A Nevada City advocacy group has filed a legal challenge to Squaw Valley’s expansion plan, saying Placer County violated the California Environmental Quality Act by approving the development last month.

County supervisors approved construction of hotels, condominiums and housing of up to 1,500 rooms, up to 300,000 square feet of commercial space and a “mountain adventure center” of 90,000 square feet at the famed ski resort.

Sierra Watch, which was instrumental in organizing community opposition to the plan, filed the legal challenge Wednesday in Placer Superior Court.

“KSL Capital Partners’ development proposal for Squaw Valley threatens everything we love about Lake Tahoe and the Sierra Nevada,” Tom Mooers, executive director of Sierra Watch, said in a written statement.

County spokeswoman DeDe Cordell said the county has yet to receive the lawsuit and could not comment.

Andy Wirth, president and CEO of Squaw Valley Ski Holdings LLC, defended the county’s decisions.

“The environmental studies on the project were performed by third party professionals hired by the county and conducted to ensure the project would adhere to CEQA statutes and guidelines. In fact, this project has been one of the most thoroughly studied projects in the county’s history, and was reduced by 50 percent based on community input and feedback collected at over 400 community meetings over five years,” he said in a written statement.

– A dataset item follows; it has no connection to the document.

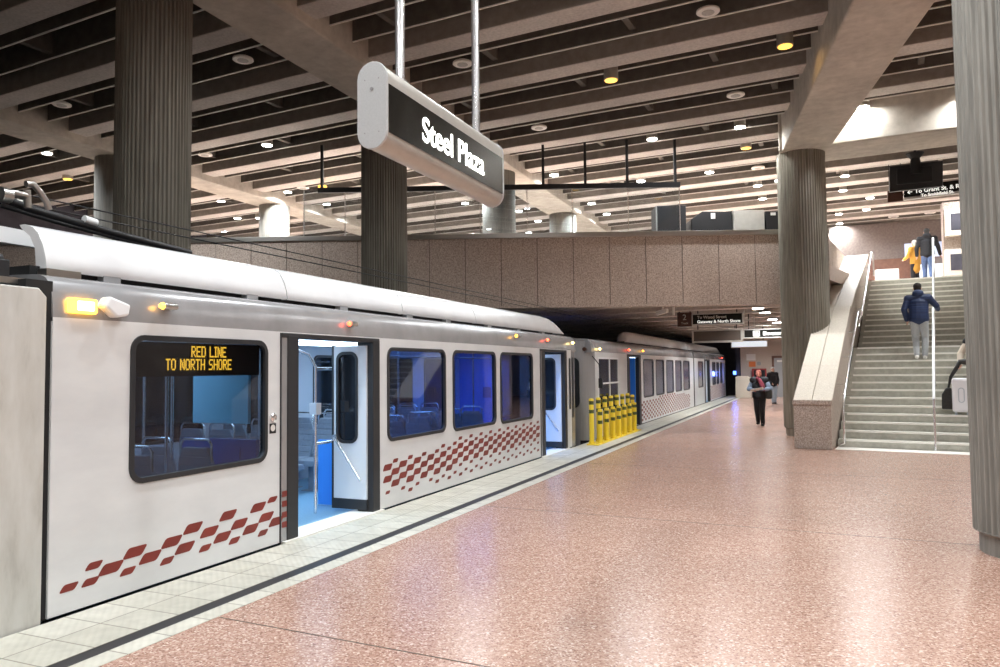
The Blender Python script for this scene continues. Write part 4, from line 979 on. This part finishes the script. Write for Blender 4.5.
# security camera under the ledge
q = py(662, 312, 20.5); t = thing('security_camera', q, 'white security camera fixed under the mezzanine edge over the tram', 'camera')
b = MB(); b.obox(q, Vector((.16, -.05, .03)), Vector((.02, .06, 0)), Vector((0, 0, .055))); under(t, b.build('housing', 'paper', bevel=.01)); q2 = py(673.5, 310, 20.45)
b = MB(); b.tube([q, q+Vector((.05, 0, .28))], .02, 8); b.box(q2.x-.025, q2.x+.025, 20.40, 20.50, q2.z-.14, 3.45); under(t, b.build('mount', 'paper'))

# far end of the platform
q = py(740, 400, 44.0)
t = thing('end_gate', (-4.0, 44, 0), 'pale low gate panel closing the end of the platform by the tunnel', 'gate')
b = MB(); pr = [(py(735.5, 398, 44).x, .0), (py(751, 398, 44).x, 0), (py(751, 380, 44).x, py(751, 379, 44).z), (py(748, 377, 44).x, py(748, 376.5, 44).z), (py(738, 377, 44).x, py(738, 376, 44).z), (py(735.5, 377, 44).x, py(735.5, 377, 44).z)]
b.prism(pr, 44, 44.25, lambda u, v, tt: (u, tt, v)); under(t, b.build('panel', 'stone', bevel=.02))
def flat(name, x0, x1, y0, y1, Y, m_, label, cat, dep=.03):
    a_, c_ = py(x0, y1, Y), py(x1, y0, Y); b = MB(); b.box(a_.x, c_.x, Y-dep, Y, a_.z, c_.z)
    return b.build(name, m_, label=label, cat=cat, bevel=.005)
flat('notice', 746.5, 755.5, 354, 360.5, 45.6, 'paper', 'white notice pinned high on the far wall, above the orange one', 'notice')
flat('notice', 749, 755.5, 361.5, 366.8, 45.6, 'orange', 'orange notice on the far wall beneath the white one', 'notice')
q = py(759, 363.5, 45.6); b = MB(); b.lathe((q.x, 45.5, q.z), [(.11, 0), (.12, .1)], 16, 'y'); b.build('wall_alarm', 'doorgrey', label='small round grey alarm on the far wall right of the orange notice', cat='alarm')
t = thing('fire_cabinet', py(759, 378, 45.6), 'dark red fire hose cabinet on the far wall behind the walking woman', 'cabinet')
o1 = flat('case', 752.5, 766.5, 368.5, 378.5, 45.6, 'redbox', None, None, .25); o2 = flat('glass_door', 754, 765, 370, 377, 45.35, 'blackcloth', None, None, .02); under(t, o1, o2)
b = MB(); a_, c_ = py(774, 358, 45.6), py(790, 358, 45.6); b.box(a_.x, c_.x+.3, 45.5, 45.62, 0, a_.z); b.build('door_1', 'doorgrey', kind='structure')
b = MB(); b.box(a_.x-.12, a_.x, 45.46, 45.6, 0, a_.z+.12); b.box(a_.x-.12, c_.x+.3, 45.46, 45.6, a_.z, a_.z+.12); b.build('door_frame', 'wood', kind='structure')
flat('door_plate', 777, 784, 360, 362, 45.5, 'paper', 'small pale plate at the top of the grey door', 'plate', .02)

# ------------------------------------------------------------------ stair head: monitor, signs, shop front
t = thing('hanging_monitor', py(916, 176, 24), 'black flat monitor hung from the ceiling over the stairs, seen from behind', 'monitor')
Yh = 24.0
a_, c_ = py(889.5, 196, Yh), py(943, 163, Yh)
b = MB(); sl = (py(943, 160.5, Yh).z-py(889.5, 166.5, Yh).z)
bl, brr, tr_, tl_ = py(889.5, 192, Yh), py(943, 186, Yh), py(943, 160.5, Yh), py(889.5, 166.5, Yh)
b.prism([(p.x, p.z) for p in (bl, brr, tr_, tl_)], Yh, Yh+.12, lambda u, v, tt: (u, tt, v)); under(t, b.build('panel', 'dark', bevel=.015))
cpt = py(914, 175, Yh); b = MB(); b.box(cpt.x-.45, cpt.x+.45, Yh-.10, Yh, cpt.z-.25, cpt.z+.2); under(t, b.build('rear_housing', 'black', bevel=.03))
tp = py(915, 160, Yh); b = MB(); b.tube([(tp.x, Yh-.05, cpt.z), (tp.x, Yh-.05, tp.z+.05)], [.16, .12], 12); b.tube([(tp.x, Yh-.05, tp.z), (tp.x, Yh-.05, tp.z+.18)], [.10, .24], 12); b.tube([(tp.x, Yh-.05, tp.z+.18), (tp.x, Yh-.05, 8.74)], .035, 8); under(t, b.build('ceiling_mount', 'black'))
Ys = 25.5
def slant(name, c4, Y, m_, parent, dep=.12):
    b = MB(); b.prism([(py(x_, y_, Y).x, py(x_, y_, Y).z) for x_, y_ in c4], Y, Y+dep, lambda u, v, tt: (u, tt, v)); return under(parent, b.build(name, m_))
t = thing('stair_direction_sign', py(930, 195, Ys), 'black sign with white arrow To Grant St & Ross St, hung above the stairs', 'sign')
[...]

Supervisors heard from about 100 speakers during an all-day hearing on the project in Kings Beach. The majority of the speakers were residents of the Tahoe area and opposed the project.

The lawsuit claims the county approved the project without thoroughly estimating the impact it will have on Tahoe water quality, traffic and other things, thus threatening “the very qualities of scenic, natural beauty that attract residents and visitors to Squaw Valley and Lake Tahoe in the first place.”